■ **EXERCISE DIRECTIONS**: Without the images, output each record below as it stands.

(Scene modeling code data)
──────────────────────────────
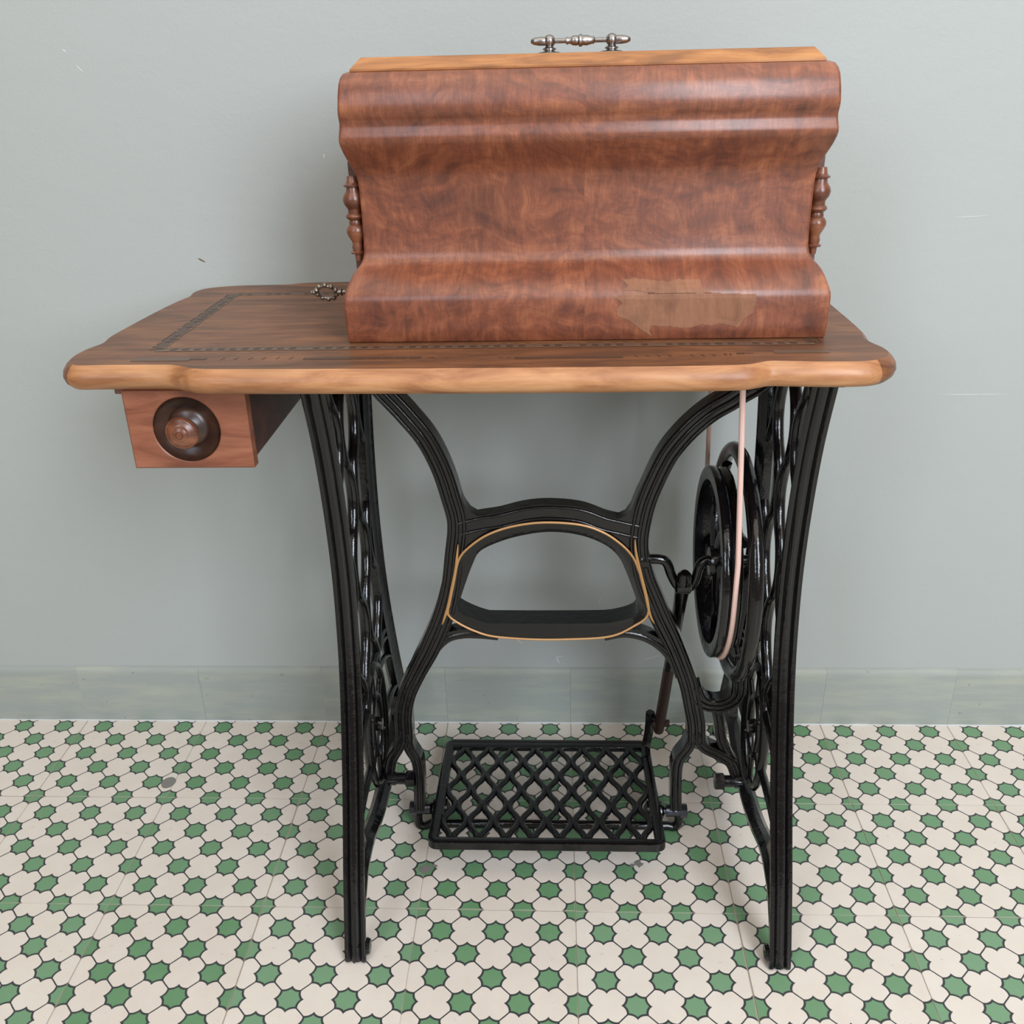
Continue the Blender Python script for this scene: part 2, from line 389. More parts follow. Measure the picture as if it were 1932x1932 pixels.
# small chips and scratches in the plaster
def mark(x0, z0, x1, z1, wd, m, nm):
    b = bmesh.new(); a, c = Vector((x0, 0, z0)), Vector((x1, 0, z1)); t = (c-a).normalized(); n = Vector((-t.z, 0, t.x))*wd/2
    y = WALL_Y-.0003
    P = [a, a.lerp(c, .3)+n, a.lerp(c, .8)+n*.7, c, a.lerp(c, .7)-n*.8, a.lerp(c, .25)-n]
    F = [b.verts.new((q.x, y, q.z)) for q in P]; B = [b.verts.new((q.x, WALL_Y+.0002, q.z)) for q in P]
    b.faces.new(F)
    for k in range(6): b.faces.new((F[k], F[(k+1) % 6], B[(k+1) % 6], B[k]))
    obj(nm, b, m, wall)
M_chipd = mat_plain('brown_chip', srgb(110, 96, 70), 0.7); M_chipl = mat_plain('pale_scratch', srgb(208, 210, 208), 0.7)
for a in ((-.4968, .7480, -.4869, .7423, .0022, M_chipd, 'plaster_chip'), (-.3145, .8747, -.3150, .8690, .0018, M_chipl, 'plaster_chip'), (-.0235, .1230, -.0175, .1104, .0016, M_chipl, 'scratch'), (-.0230, .1236, -.0120, .1245, .0010, M_chipl, 'scratch'),
          (.0424, .2180, .0464, .2338, .0006, M_chipl, 'scratch'), (-.0850, .1570, -.0760, .1462, .0010, M_chipl, 'scratch'), (-.0330, .1720, -.0290, .1640, .0008, M_chipl, 'scratch'), (.4997, .5503, .5921, .5495, .0007, M_chipl, 'scratch'), (.4816, .7842, .5274, .7854, .0006, M_chipl, 'scratch'),
          (-.6237, 1.0004, -.6200, .9975, .0016, M_chipl, 'scratch'), (-.6110, .9830, -.6030, .9740, .0012, M_chipl, 'scratch'), (.115, .118, .140, .126, .0008, M_chipl, 'scratch')):
    mark(*a)
# ---------------------------------------------------------------- treadle table
YC = -0.055
T = thing('treadle_table', 'old sewing table with brown walnut top on a black cast iron treadle base', 'table', (-.02, YC, 0))
ZT = 0.720
outline = [(-.480, -.219), (-.455, -.2195), (-.401, -.2195), (-.383, -.222), (-.368, -.230), (-.355, -.2355), (-.310, -.238), (-.2, -.2405), (-.05, -.2425), (.06, -.2425), (.124, -.2415), (.148, -.2395), (.160, -.234), (.172, -.2285),
           (.190, -.2295), (.225, -.2325), (.258, -.2315), (.276, -.222), (.2855, -.206), (.286, -.188), (.281, -.170), (.2785, -.152), (.283, -.128), (.2845, -.09), (.2845, -.02), (.2840, .04), (.282, .066), (.277, .085), (.2805, .105), (.277, .128), (.262, .140), (.225, .146), (.17, .147), (.155, .154), (.1, .159), (-.1, .162),
           (-.293, .160), (-.35, .156), (-.366, .149), (-.40, .1465), (-.43, .1455), (-.455, .139), (-.472, .127), (-.4775, .106), (-.4745, .085), (-.478, .066), (-.482, .04), (-.486, -.003), (-.4895, -.06), (-.4915, -.11), (-.4885, -.138), (-.4945, -.160), (-.4965, -.183), (-.4925, -.205)]
O = catmull([(x, y, 0) for x, y in outline], 4, True)
bm = bmesh.new(); rings = []
for d, z in [(0, ZT), (.0035, ZT-.003), (.0072, ZT-.008), (.0085, ZT-.0135), (.0068, ZT-.019), (.002, ZT-.0235), (-.006, ZT-.0255)]:
    r = []
    for i, p_ in enumerate(O):
        t = (O[(i+1) % len(O)]-O[i-1]).normalized(); n = Vector((t.y, -t.x, 0))
        r.append(bm.verts.new((p_.x+n.x*d, p_.y+n.y*d, z)))
    rings.append(r)
for a, b in zip(rings, rings[1:]):
    for k in range(len(a)): bm.faces.new((a[k], a[(k+1) % len(a)], b[(k+1) % len(a)], b[k]))
top_f = bm.faces.new(rings[0]); bot_f = bm.faces.new(rings[-1][::-1])
for f in bm.faces: f.material_index = 1
top_f.material_index = 0; bot_f.material_index = 0
tt = obj('tabletop', bm, M_top, T, True, 45); tt.data.materials.append(M_edge); tt.data.materials.append(M_endgrain)
for p_ in tt.data.polygons:
    if p_.material_index == 1 and abs(p_.center.x+.1015) > .372 and abs(p_.normal.x) > .50*math.hypot(p_.normal.x, p_.normal.y)+.02 and abs(p_.normal.z) < .97: p_.material_index = 2
for p_ in tt.data.polygons:
    if len(p_.vertices) > 8: p_.use_smooth = False

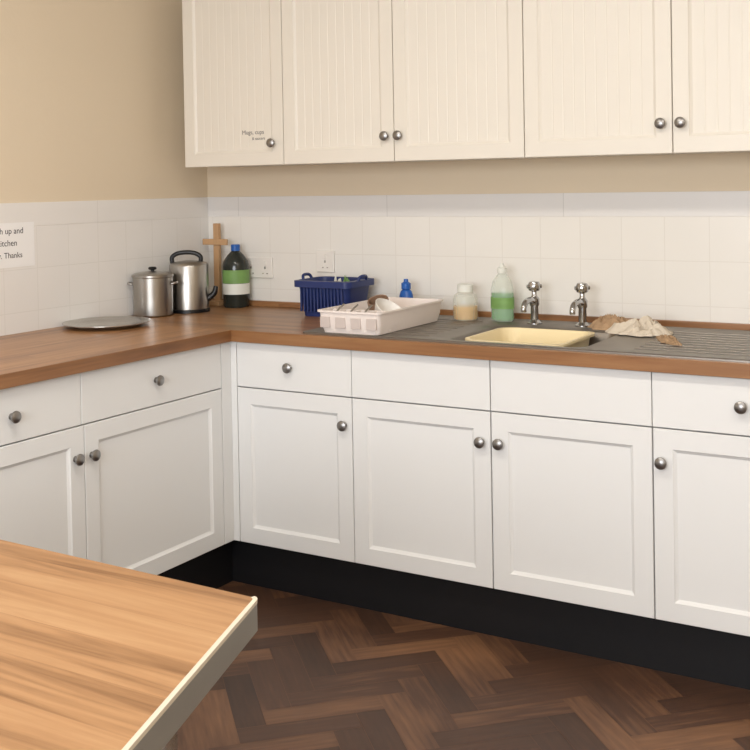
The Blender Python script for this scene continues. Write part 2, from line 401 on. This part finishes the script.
──────────────────────────────
■ **OUTPUT OF THE TASK**:
Continue the Blender Python script for this scene: part 2, from line 389. More parts follow. Measure the picture as if it were 1932x1932 pixels.
# small chips and scratches in the plaster
def mark(x0, z0, x1, z1, wd, m, nm):
    b = bmesh.new(); a, c = Vector((x0, 0, z0)), Vector((x1, 0, z1)); t = (c-a).normalized(); n = Vector((-t.z, 0, t.x))*wd/2
    y = WALL_Y-.0003
    P = [a, a.lerp(c, .3)+n, a.lerp(c, .8)+n*.7, c, a.lerp(c, .7)-n*.8, a.lerp(c, .25)-n]
    F = [b.verts.new((q.x, y, q.z)) for q in P]; B = [b.verts.new((q.x, WALL_Y+.0002, q.z)) for q in P]
    b.faces.new(F)
    for k in range(6): b.faces.new((F[k], F[(k+1) % 6], B[(k+1) % 6], B[k]))
    obj(nm, b, m, wall)
M_chipd = mat_plain('brown_chip', srgb(110, 96, 70), 0.7); M_chipl = mat_plain('pale_scratch', srgb(208, 210, 208), 0.7)
for a in ((-.4968, .7480, -.4869, .7423, .0022, M_chipd, 'plaster_chip'), (-.3145, .8747, -.3150, .8690, .0018, M_chipl, 'plaster_chip'), (-.0235, .1230, -.0175, .1104, .0016, M_chipl, 'scratch'), (-.0230, .1236, -.0120, .1245, .0010, M_chipl, 'scratch'),
          (.0424, .2180, .0464, .2338, .0006, M_chipl, 'scratch'), (-.0850, .1570, -.0760, .1462, .0010, M_chipl, 'scratch'), (-.0330, .1720, -.0290, .1640, .0008, M_chipl, 'scratch'), (.4997, .5503, .5921, .5495, .0007, M_chipl, 'scratch'), (.4816, .7842, .5274, .7854, .0006, M_chipl, 'scratch'),
          (-.6237, 1.0004, -.6200, .9975, .0016, M_chipl, 'scratch'), (-.6110, .9830, -.6030, .9740, .0012, M_chipl, 'scratch'), (.115, .118, .140, .126, .0008, M_chipl, 'scratch')):
    mark(*a)
# ---------------------------------------------------------------- treadle table
YC = -0.055
T = thing('treadle_table', 'old sewing table with brown walnut top on a black cast iron treadle base', 'table', (-.02, YC, 0))
ZT = 0.720
outline = [(-.480, -.219), (-.455, -.2195), (-.401, -.2195), (-.383, -.222), (-.368, -.230), (-.355, -.2355), (-.310, -.238), (-.2, -.2405), (-.05, -.2425), (.06, -.2425), (.124, -.2415), (.148, -.2395), (.160, -.234), (.172, -.2285),
           (.190, -.2295), (.225, -.2325), (.258, -.2315), (.276, -.222), (.2855, -.206), (.286, -.188), (.281, -.170), (.2785, -.152), (.283, -.128), (.2845, -.09), (.2845, -.02), (.2840, .04), (.282, .066), (.277, .085), (.2805, .105), (.277, .128), (.262, .140), (.225, .146), (.17, .147), (.155, .154), (.1, .159), (-.1, .162),
           (-.293, .160), (-.35, .156), (-.366, .149), (-.40, .1465), (-.43, .1455), (-.455, .139), (-.472, .127), (-.4775, .106), (-.4745, .085), (-.478, .066), (-.482, .04), (-.486, -.003), (-.4895, -.06), (-.4915, -.11), (-.4885, -.138), (-.4945, -.160), (-.4965, -.183), (-.4925, -.205)]
O = catmull([(x, y, 0) for x, y in outline], 4, True)
bm = bmesh.new(); rings = []
for d, z in [(0, ZT), (.0035, ZT-.003), (.0072, ZT-.008), (.0085, ZT-.0135), (.0068, ZT-.019), (.002, ZT-.0235), (-.006, ZT-.0255)]:
    r = []
    for i, p_ in enumerate(O):
        t = (O[(i+1) % len(O)]-O[i-1]).normalized(); n = Vector((t.y, -t.x, 0))
        r.append(bm.verts.new((p_.x+n.x*d, p_.y+n.y*d, z)))
    rings.append(r)
for a, b in zip(rings, rings[1:]):
    for k in range(len(a)): bm.faces.new((a[k], a[(k+1) % len(a)], b[(k+1) % len(a)], b[k]))
top_f = bm.faces.new(rings[0]); bot_f = bm.faces.new(rings[-1][::-1])
for f in bm.faces: f.material_index = 1
top_f.material_index = 0; bot_f.material_index = 0
tt = obj('tabletop', bm, M_top, T, True, 45); tt.data.materials.append(M_edge); tt.data.materials.append(M_endgrain)
for p_ in tt.data.polygons:
    if p_.material_index == 1 and abs(p_.center.x+.1015) > .372 and abs(p_.normal.x) > .50*math.hypot(p_.normal.x, p_.normal.y)+.02 and abs(p_.normal.z) < .97: p_.material_index = 2
for p_ in tt.data.polygons:
    if len(p_.vertices) > 8: p_.use_smooth = False

The Blender Python script for this scene continues. Write part 2, from line 401 on. This part finishes the script.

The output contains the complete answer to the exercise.